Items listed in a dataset
══════════

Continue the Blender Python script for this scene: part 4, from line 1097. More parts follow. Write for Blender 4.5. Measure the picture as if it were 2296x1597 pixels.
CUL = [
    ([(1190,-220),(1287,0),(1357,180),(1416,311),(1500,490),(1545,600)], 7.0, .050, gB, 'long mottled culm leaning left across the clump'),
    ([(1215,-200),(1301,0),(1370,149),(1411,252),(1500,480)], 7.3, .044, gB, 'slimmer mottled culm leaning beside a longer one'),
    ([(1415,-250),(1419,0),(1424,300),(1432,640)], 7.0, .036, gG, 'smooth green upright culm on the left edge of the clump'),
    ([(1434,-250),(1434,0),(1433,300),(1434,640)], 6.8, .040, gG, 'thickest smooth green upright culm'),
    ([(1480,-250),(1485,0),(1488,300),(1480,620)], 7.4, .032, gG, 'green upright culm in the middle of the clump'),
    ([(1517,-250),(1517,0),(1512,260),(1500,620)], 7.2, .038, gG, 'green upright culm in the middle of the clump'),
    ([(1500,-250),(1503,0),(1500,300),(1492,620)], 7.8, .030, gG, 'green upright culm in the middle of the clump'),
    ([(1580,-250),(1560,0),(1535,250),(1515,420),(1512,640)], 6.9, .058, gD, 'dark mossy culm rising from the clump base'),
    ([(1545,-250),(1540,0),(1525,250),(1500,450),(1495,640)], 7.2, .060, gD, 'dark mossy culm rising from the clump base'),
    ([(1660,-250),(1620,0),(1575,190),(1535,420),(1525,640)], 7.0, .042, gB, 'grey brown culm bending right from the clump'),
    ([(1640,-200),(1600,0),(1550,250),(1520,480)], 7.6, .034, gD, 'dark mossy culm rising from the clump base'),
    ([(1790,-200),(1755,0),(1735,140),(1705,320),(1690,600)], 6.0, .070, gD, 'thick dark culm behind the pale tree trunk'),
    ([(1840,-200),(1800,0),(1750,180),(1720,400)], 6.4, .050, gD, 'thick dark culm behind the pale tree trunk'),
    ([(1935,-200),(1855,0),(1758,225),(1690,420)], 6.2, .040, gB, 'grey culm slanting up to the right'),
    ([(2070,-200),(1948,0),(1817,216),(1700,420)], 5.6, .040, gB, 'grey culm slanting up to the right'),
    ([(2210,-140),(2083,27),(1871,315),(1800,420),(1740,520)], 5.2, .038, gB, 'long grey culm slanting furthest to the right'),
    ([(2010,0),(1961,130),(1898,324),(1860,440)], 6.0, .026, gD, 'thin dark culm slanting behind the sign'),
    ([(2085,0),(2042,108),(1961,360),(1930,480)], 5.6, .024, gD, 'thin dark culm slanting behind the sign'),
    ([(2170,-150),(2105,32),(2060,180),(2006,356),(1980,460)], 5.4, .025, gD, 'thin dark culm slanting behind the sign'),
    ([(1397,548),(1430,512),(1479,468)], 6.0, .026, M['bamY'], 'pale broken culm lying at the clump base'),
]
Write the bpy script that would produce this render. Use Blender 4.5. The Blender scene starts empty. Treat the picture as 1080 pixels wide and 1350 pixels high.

══════════

▶ [WHAT THE TASK REQUIRES]
Write out the listing once more, matching it exactly.

▶ [ANSWER TO THIS EXERCISE]
Continue the Blender Python script for this scene: part 4, from line 1097. More parts follow. Write for Blender 4.5. Measure the picture as if it were 2296x1597 pixels.
CUL = [
    ([(1190,-220),(1287,0),(1357,180),(1416,311),(1500,490),(1545,600)], 7.0, .050, gB, 'long mottled culm leaning left across the clump'),
    ([(1215,-200),(1301,0),(1370,149),(1411,252),(1500,480)], 7.3, .044, gB, 'slimmer mottled culm leaning beside a longer one'),
    ([(1415,-250),(1419,0),(1424,300),(1432,640)], 7.0, .036, gG, 'smooth green upright culm on the left edge of the clump'),
    ([(1434,-250),(1434,0),(1433,300),(1434,640)], 6.8, .040, gG, 'thickest smooth green upright culm'),
    ([(1480,-250),(1485,0),(1488,300),(1480,620)], 7.4, .032, gG, 'green upright culm in the middle of the clump'),
    ([(1517,-250),(1517,0),(1512,260),(1500,620)], 7.2, .038, gG, 'green upright culm in the middle of the clump'),
    ([(1500,-250),(1503,0),(1500,300),(1492,620)], 7.8, .030, gG, 'green upright culm in the middle of the clump'),
    ([(1580,-250),(1560,0),(1535,250),(1515,420),(1512,640)], 6.9, .058, gD, 'dark mossy culm rising from the clump base'),
    ([(1545,-250),(1540,0),(1525,250),(1500,450),(1495,640)], 7.2, .060, gD, 'dark mossy culm rising from the clump base'),
    ([(1660,-250),(1620,0),(1575,190),(1535,420),(1525,640)], 7.0, .042, gB, 'grey brown culm bending right from the clump'),
    ([(1640,-200),(1600,0),(1550,250),(1520,480)], 7.6, .034, gD, 'dark mossy culm rising from the clump base'),
    ([(1790,-200),(1755,0),(1735,140),(1705,320),(1690,600)], 6.0, .070, gD, 'thick dark culm behind the pale tree trunk'),
    ([(1840,-200),(1800,0),(1750,180),(1720,400)], 6.4, .050, gD, 'thick dark culm behind the pale tree trunk'),
    ([(1935,-200),(1855,0),(1758,225),(1690,420)], 6.2, .040, gB, 'grey culm slanting up to the right'),
    ([(2070,-200),(1948,0),(1817,216),(1700,420)], 5.6, .040, gB, 'grey culm slanting up to the right'),
    ([(2210,-140),(2083,27),(1871,315),(1800,420),(1740,520)], 5.2, .038, gB, 'long grey culm slanting furthest to the right'),
    ([(2010,0),(1961,130),(1898,324),(1860,440)], 6.0, .026, gD, 'thin dark culm slanting behind the sign'),
    ([(2085,0),(2042,108),(1961,360),(1930,480)], 5.6, .024, gD, 'thin dark culm slanting behind the sign'),
    ([(2170,-150),(2105,32),(2060,180),(2006,356),(1980,460)], 5.4, .025, gD, 'thin dark culm slanting behind the sign'),
    ([(1397,548),(1430,512),(1479,468)], 6.0, .026, M['bamY'], 'pale broken culm lying at the clump base'),
]
Write the bpy script that would produce this render. Use Blender 4.5. The Blender scene starts empty. Treat the picture as 1080 pixels wide and 1350 pixels high.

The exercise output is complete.